Importantly these should include diverse viewpoints and functional expertise. A study by Nielsen showed that consumer product concepts created by teams with members from several business functions outperform those designed by teams from just one functional group.

Ensure that you have a mix of personality types and those who feel comfortable with ambiguity and are curious, as well as a balance of thinkers and doers.

Each phase of work should be broken down into short sprints, typically no more than four weeks duration. The team will work best with plenty of face to face time via collaborative workshops and tasks. 

An essential part of collaboration is the breaking down of functional silos, and the chance for folks to get together in person to incubate nascent ideas, ask surprising questions, share viewpoints and kick the tyres on unsolved hunches (could we make it at this price; how are we going to talk about this idea at different moments along the consumer journey; we can't make this claim, but what if were to say...).

A benefit of time-bound sprints is that you fail - but importantly learn - fast. And as Frederik Pferdt, Chief Innovation Evangelist at Google says, ‘It doesn’t feel like a failure if you learn in a week.

CO-CREATE & EXPERIMENT

Agile teams create ideas through hypothesis testing and experimentation, with people learning what works through trial and error - a process referred to by Henry Mintzberg as emergent strategy.

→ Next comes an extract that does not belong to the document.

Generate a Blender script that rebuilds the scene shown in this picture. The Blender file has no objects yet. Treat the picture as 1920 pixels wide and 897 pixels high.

Contrast this with the more traditional stage-gate process where a marketing team might have spent months synthesising insight frameworks, then brainstormed concepts and thrown a shortlist into an online consumer test to see which surfaced to the top. The winning ideas would be handed over to an operational project team to see if they can make it.

The flaw in this process was that ideas weren’t ‘co-created’ up front. The supply-side of the business (finance, R&D, legal, operations, supply chain, category) only got involved once the demand side had conceived the opportunity. Only when the full project team got together did everyone’s attention focus on the idea, and the practical constraints spotted (manufacturing, technical, regulatory, sales) with the result that the original concept gets watered down into something that doesn't reflect what the consumers loved.

This approach worked when categories were more stable, and there were fewer variables to manage.


Contrast this with successful innovators who involve the customer throughout the innovation process and break down the silos between functional departments (R&D, Sales, Marketing, Operations, Regulatory and so forth) to ensure better collaboration and co-creation to get more holistic and imaginative ideas to market, sooner.

Ramping up co-creation and prototyping upfront benefits teams in several ways:

The team quickly capture all perspectives early because stakeholders are collaborating and co-creating solutions.

Consumers are brought in at the start and throughout the process to help. While consumers may struggle to tell you what they want, they can certainly tell you what their frustrations are and what they are trying to achieve. When exposed to iterations of early prototypes consumers can spot the flaws and help create a much more integrated and relevant solution to address their needs.

Best in class companies will also involve their suppliers, business partners and retailers to co-create solutions.

These speedy iterations help the team to scrutinise critical questions: what is the real problem we are solving here? How does the idea solve the customers' need? How do we make this real and unique? What capability do we need to implement this? How does this impact our business model? What’s the quickest way we can get a beta version of this to market to learn fast?

With each iteration, the team move closer to a tangible, workable solution. The benefit: 

  • more original and vivid users insights

  • more concrete and actionable ideas

  • faster execution, because people detect operational issues in the early design phase

  • it boosts creativity and team building


ACT NOW

If you find your innovation track record is lacklustre, ask: 
 

  • Are we putting in place more agile innovation methods?

  • How can we encourage greater collaboration and cross pollination of ideas?

  • Are we looking at the holistic consumer experience?